Dalam Tahdzīb al-Akhlāq, beliau menulis:
فَإِذَا غَلَبَتِ الشَّهْوَةُ وَالْغَضَبُ عَلَى النَّفْسِ، أَعْمَتْ بَصِيرَتَهَا وَأَذْهَبَتْ عَقْلَهَا، فَتَكُونُ بِمَنْزِلَةِ الْبَهَائِمِ
“Apabila syahwat dan amarah menguasai jiwa, maka ia akan membutakan pandangan batin dan menghilangkan akalnya, hingga manusia turun ke derajat hewan.” (Tahdzīb al-Akhlāq, hal. 47)
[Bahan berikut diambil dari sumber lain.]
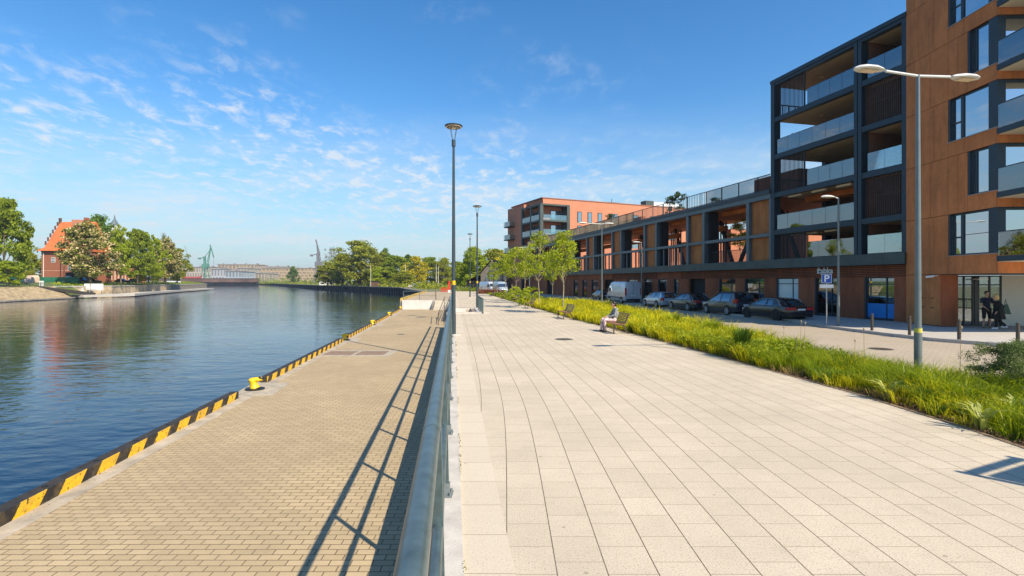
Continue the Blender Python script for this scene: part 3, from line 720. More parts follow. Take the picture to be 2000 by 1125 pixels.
# shop name
def text(name, s, size, m, parent, loc, rot, ext=.02, align='CENTER'):
    cu = bpy.data.curves.new(name, 'FONT'); cu.body = s; cu.size = size; cu.extrude = ext; cu.align_x = align; cu.align_y = 'CENTER'; cu.offset = size*.018
    o = bpy.data.objects.new('tmp', cu); col.objects.link(o)
    dg = bpy.context.evaluated_depsgraph_get(); me = bpy.data.meshes.new_from_object(o.evaluated_get(dg)); bpy.data.objects.remove(o)
    me.name = name; r = bpy.data.objects.new(name, me); col.objects.link(r); me.materials.clear(); me.materials.append(m)
    r.location = loc; r.rotation_euler = rot; r.parent = parent; return r
xs = fx(1611,.22)
sg = thing('shop_sign', 'white shop name letters with a smile line, fixed to the louvres behind the parking sign', 'shop sign', (*FW(xs,.22),3.02), FA)
text('lettering', 'żabka', .54, white, sg, (0,0,0), (R(90),0,0))
MB().tube([(-.28+.56*k/10, -.01, -.22-.11*math.sin(math.pi*k/10)) for k in range(11)], .025, 6).build('smile_line', white, sg)
# =====================  CORTEN BLOCK (nearest)  =====================
CA = math.atan2(-.9994,-.0357); CO = (22.12, 28.75)
cb = thing('corten_block', 'rust coloured steel clad apartment block with big windows, corner balconies and a glazed shop entrance', 'building', (*CO,0), CA)
TOP = 20.2; XC = 5.6
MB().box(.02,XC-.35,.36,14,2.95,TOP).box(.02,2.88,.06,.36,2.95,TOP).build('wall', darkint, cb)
bands = [2.67,5.67,8.56,11.45,14.35,17.2,TOP]; sills = [3.6,6.45,9.3,12.2,15.1,18.0]
cl = MB(); g_ = .012
def pan(x0,x1,z0,z1,y=0,t=.05): cl.box(x0+g_,x1-g_,y,y+t,z0+g_,z1-g_)
rr = random.Random(11)
for i in range(6):
    z0, z1 = bands[i], bands[i+1]
    xs_ = [0,.95,2.0,2.9] if i % 2 == 0 else [0,.62,1.75,2.9]
    for a_, b_ in zip(xs_[:-1], xs_[1:]): pan(a_,b_,z0,z1)
    if i % 2 == 0:
        pan(2.9,3.85,z0,sills[i]); pan(3.85,XC,z0,sills[i])
    else:
        pan(2.9,3.5,z0,z1); pan(3.5,4.05,z0,z1); pan(4.05,XC,z0,sills[i])
for a_, b_ in ((0,.95),(.95,2.4)): pan(a_,b_,.02,2.67)
cl.build('corten_cladding', corten, cb)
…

Bagi Miskawaih, inti dari akhlak yang baik bukanlah menghapus nafsu, melainkan menyeimbangkannya. Karena dalam keseimbangan itulah lahir keindahan moral. Ia mencontohkan, seperti musisi yang memainkan alat musik: suara indah muncul bukan karena ia menekan semua nada, tapi karena ia tahu kapan harus menahan dan kapan harus melepas.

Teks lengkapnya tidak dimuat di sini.